Both UNB and Dal have made entrepreneurship a year-round initiative as the former has its Summer Institute and the latter its Launchpad accelerator throughout the summer.
UNB’s Summer Institute encourages passion and design. This year’s students ranged from a Briton making cardboard furniture to Trish Arcaro, who is developing her own clothing line based on Mi’kmaq designs. Launchpad ushered 10 companies through its curriculum. One was WorkLocal.jobs, whose CEO Leslie Gallagher will represent Nova Scotia at the G20 Young Entrepreneurs’ Summit in Istanbul this year.
“The [Summer Institute] program focuses on creative economy firms and we are simply amazed by the participants’ passion, drive and creativity, which will have a huge impact on our community,” said Dhirendra Shukla, the chair of the TME program.
This autumn, the university is launching a TME masters program, with the added bonus that international students completing the degree will have their application for permanent residency fast-tracked under the New Brunswick Provincial Nominee Program. St. Mary’s University in Halifax was the first in the region with a post-graduate degree in entrepreneurship when it launched its Masters of Technology, Entrepreneurship and Innovation course two years ago.

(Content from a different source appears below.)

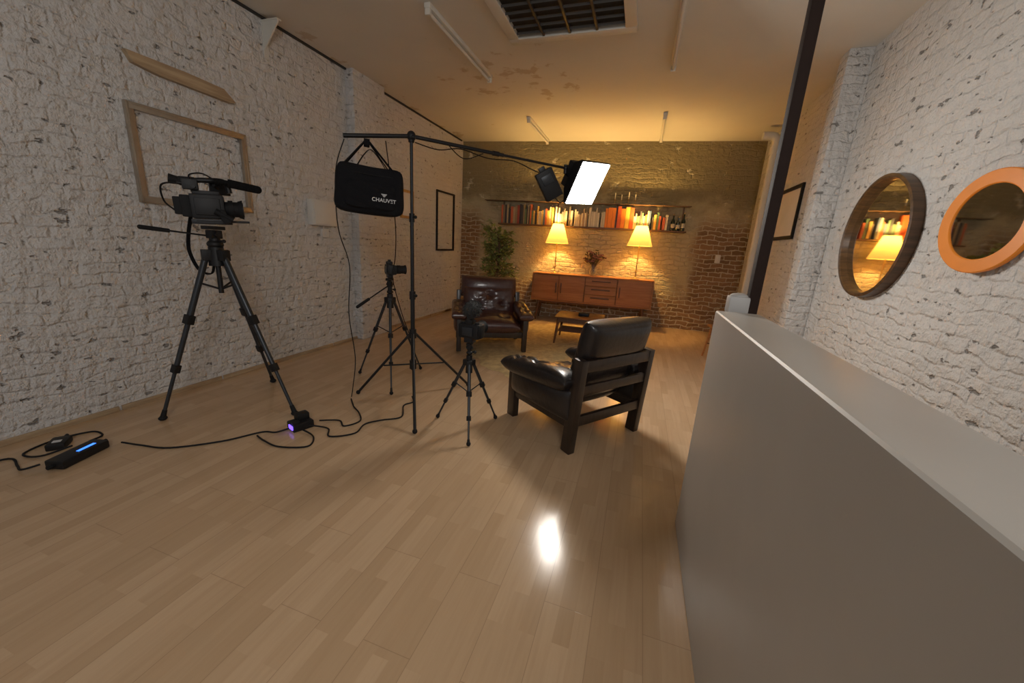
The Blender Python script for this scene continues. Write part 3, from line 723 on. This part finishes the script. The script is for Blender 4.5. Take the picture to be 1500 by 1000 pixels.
def text_part(s,size,mat,parent,loc,rot,name='lettering',ext=.0015):
    cu=bpy.data.curves.new(name,'FONT'); cu.body=s; cu.size=size; cu.extrude=ext; cu.align_x='CENTER'; cu.align_y='CENTER'; cu.offset=.0005; cu.space_character=1.05
    to=bpy.data.objects.new('tmp',cu); COL.objects.link(to)
    dg=bpy.context.evaluated_depsgraph_get(); me=bpy.data.meshes.new_from_object(to.evaluated_get(dg))
    bpy.data.objects.remove(to); me.materials.clear(); me.materials.append(mat)
    o=bpy.data.objects.new(name,me); COL.objects.link(o); o.parent=parent; o.location=loc; o.rotation_euler=rot; return o
text_part('CHAUVET',.038,white_print,bg_,(.095,-.1285,-.078),(rad(90),0,0))
for k in range(3):
    w0=.022-k*.0065; zt_=-.030-k*.008
    M().poly([(.095-w0,-.1275,zt_),(.095+w0,-.1275,zt_),(.095+w0-.004,-.1275,zt_-.005),(.095-w0+.004,-.1275,zt_-.005)],(0,.012,0)).ob('logo',white_print,bg_)

# studio light: local +Z = emitting direction
pc=Vector((-.59,3.95,2.055))
u_=Vector((37.4,47.1,10.4)).normalized(); v_=Vector((19.2,-25.9,48.5)); v_=(v_-u_*v_.dot(u_)).normalized(); n_=u_.cross(v_)
sl=root('studio_light',pc,'bright square studio light panel with black softbox on boom','studio light'); sl.rotation_mode='QUATERNION'
RM=Matrix(((u_.x,v_.x,n_.x),(u_.y,v_.y,n_.y),(u_.z,v_.z,n_.z)))@Matrix.Rotation(rad(-6),3,'Z')
sl.rotation_quaternion=RM.to_quaternion()
pw,ph=.36,.40
M().box((0,0,.012),(pw,ph,.006)).ob('diffuser',panel_emit,sl)
m=M()
for sx,sy,w,h in ((0,ph/2+.004,pw+.016,.008),(0,-ph/2-.004,pw+.016,.008),(pw/2+.004,0,.008,ph+.016),(-pw/2-.004,0,.008,ph+.016)): m.box((sx,sy,-.004),(w,h,.03),bev=.002)
m.ob('rim',black_plastic,sl)
m=M(); b=m.bm
A=[b.verts.new((sx*(pw/2+.008),sy*(ph/2+.008),-.010)) for sx,sy in ((-1,-1),(1,-1),(1,1),(-1,1))]
B=[b.verts.new((sx*.12,sy*.13,-.15)) for sx,sy in ((-1,-1),(1,-1),(1,1),(-1,1))]
for i in range(4): b.faces.new((A[i],A[(i+1)%4],B[(i+1)%4],B[i]))
b.faces.new(B[::-1]); m.ob('softbox_skirt',black_fabric,sl)
m=M(); m.box((0,0,-.185),(.22,.24,.08),bev=.01)
for i in range(7): m.box((0,-.09+i*.03,-.228),(.18,.008,.03))
m.ob('housing',black_plastic,sl)
yk=root('light_yoke',bb,'black swivel bracket joining lamp head and boom','bracket')
hp=RM@Vector((0,.0,-.225))+pc-bb
M().cyl((0,0,.03),(0,0,-.05),.018,seg=14).tube([(0,0,-.04),(hp.x*.5,hp.y*.5,-.06),tuple(hp)],.012,8).sph((0,0,0),.024,12).ob('yoke_arm',black_metal,yk)
dr=root('power_supply',(-.93,3.80,2.02),'black lighting power unit hanging below the boom tip','power supply',rot=(rad(10),rad(-32),rad(20)))
M().box((0,0,0),(.17,.09,.27),bev=.012).ob('body',black_plastic,dr)
M().box((0,-.046,.05),(.10,.014,.08),bev=.003).ob('control_panel',dark_grey,dr)
M().box((0,0,.14),(.06,.04,.06),bev=.004).ob('mount',black_metal,dr)
M().tube([(0,0,-.12),(.03,0,-.2),(.10,.02,-.18),(.16,.04,-.10)],.005,6).ob('cable',black_rubber,dr)

# ---------------------------------------------------------------- floor electrics and cables
pa=root('power_adapter',(-3.17,1.19,0),'black power adapter with blue glowing display on floor','power adapter',rot=(0,0,rad(18)))
M().box((0,0,.03),(.11,.27,.055),bev=.012).ob('case',black_plastic,pa)
M().box((.02,.03,.0585),(.018,.10,.004),bev=.001).ob('display',led_blue,pa)
for s in (-1,1): M().cyl((0,s*.13,.03),(0,s*.165,.03),.012).ob('plug',black_rubber,pa)
pb=root('power_adapter',(-3.45,1.22,0),'small black plug adapter lying on floor','power adapter',rot=(0,0,rad(50)))
M().box((0,0,.022),(.09,.13,.044),bev=.01).cyl((0,.06,.022),(0,.12,.022),.01).ob('case',black_plastic,pb)
M().box((0,-.02,.045),(.04,.03,.003)).ob('sticker',white_print,pb)
pd=root('battery_charger',(-2.30,2.04,0),'black battery charger with violet display at tripod foot','charger',rot=(0,0,rad(-20)))
M().box((0,0,.03),(.12,.15,.06),bev=.01).box((-.02,.02,.085),(.07,.09,.055),bev=.01).box((.04,-.05,.07),(.04,.05,.03),bev=.008).ob('case',black_plastic,pd)
M().box((.02,-.078,.035),(.06,.008,.03)).ob('display',led_violet,pd)
def cable(pts,label,r=.006):
    o=Vector(pts[0]); m=M(); m.tube([Vector(p)-o for p in pts],r,7)
    m.ob('power_cable',black_rubber,None,o,ang=80,label=label,category='cable')
zc=.007
lb='black power cable lying loosely on laminate floor'
cable([(-3.60,.55,zc),(-3.55,.85,zc),(-3.50,1.02,zc),(-3.35,1.0,zc),(-3.25,.98,.02),(-3.21,1.04,.03)],lb)
cable([(-3.11,1.37,.03),(-3.0,1.42,zc),(-2.81,1.47,zc),(-2.6,1.66,zc),(-2.48,1.86,zc),(-2.39,1.90,zc),(-2.33,1.97,.02)],lb)
cable([(-2.46,1.81,zc),(-2.36,1.78,zc),(-2.2,1.76,zc),(-2.03,1.84,zc),(-2.1,1.96,zc),(-2.23,1.99,.02)],lb)
cable([(-2.23,2.05,.03),(-2.1,2.10,zc),(-2.0,2.01,zc),(-1.87,2.12,zc),(-1.90,2.27,zc),(-1.83,2.38,zc),(-1.72,2.5,zc),(-1.83,2.7,zc),(-1.80,2.8,zc),(-1.86,2.88,.02)],lb)
cable([(-2.22,2.14,.03),(-2.12,2.24,zc),(-2.02,2.18,zc),(-1.97,2.3,zc),(-2.08,2.42,zc),(-2.2,2.5,zc),(-2.33,2.62,zc)],lb)
cable([(-3.3,1.3,.03),(-3.38,1.4,zc),(-3.50,1.40,zc),(-3.56,1.24,zc),(-3.50,1.08,zc),(-3.36,1.10,.015),(-3.25,1.20,.06)],lb)
cable([(-2.22,2.56,2.14),(-2.28,2.52,1.9),(-2.30,2.54,1.5),(-2.26,2.60,1.2),(-2.29,2.60,.8),(-2.28,2.64,.4),(-2.34,2.66,.1),(-2.36,2.66,zc)],'thin black cable hanging from the boom to the floor',.004)
cable([(-2.0,2.76,2.17),(-1.97,2.82,1.6),(-2.0,2.86,1.3),(-2.06,2.9,1.1),(-1.99,2.92,.8),(-1.9,2.9,.62)],'thin black cable dangling beside the light stand pole',.004)

# ---------------------------------------------------------------- lights, world, camera
al=bpy.data.lights.new('fill_light','AREA'); al.energy=50; al.size=1.0; al.color=(1,.97,.94)  # soft fill added for the left wall, standing in for an unseen source
ao=bpy.data.objects.new('fill_light',al); COL.objects.link(ao); ao.location=(.9,-1.7,2.7)
ao.rotation_euler=(Vector((-3.2,4.2,1.2))-Vector((.9,-1.7,2.7))).to_track_quat('-Z','Y').to_euler()
w=bpy.data.worlds.new('World'); bpy.context.scene.world=w; w.use_nodes=True
w.node_tree.nodes['Background'].inputs[0].default_value=(.92,.95,1.0,1); w.node_tree.nodes['Background'].inputs[1].default_value=.25
cam=bpy.data.cameras.new('Camera'); co=bpy.data.objects.new('Camera',cam); COL.objects.link(co)
r_=Vector((0.94713,0.3157,0.05722)); d_=Vector((0.13093,-0.21748,-0.96724)); f_=Vector((-0.29292,0.9236,-0.24731))
mt=Matrix((( r_.x,-d_.x,-f_.x,0),(r_.y,-d_.y,-f_.y,0),(r_.z,-d_.z,-f_.z,1.45),(0,0,0,1)))
co.matrix_world=mt; cam.sensor_width=36; cam.lens=36*557.4/1500; cam.clip_start=.02
bpy.context.scene.camera=co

The result of all this activity is that startups are emerging from universities, and some of them are gaining notice quickly. We take a look at a few of the more exciting startups affiliated with universities on pages 12 and 14. And on pages 16 to 17, we analyse how companies with ties to universities perform. (Spoiler alert: they perform really well.)
As well as data on startups affiliated with universities, this report will tell some of the stories of the entrepreneurs coming out of these institutions, the companies they’re building and how universities are helping.
At the Atlantic Leaders’ Summit, Deshpande urged educators to pursue experiential learning because it shows students that they can apply their knowledge to solving problems, and that leads to entrepreneurship. He asked them to give their students knowledge that has an impact on the wider world.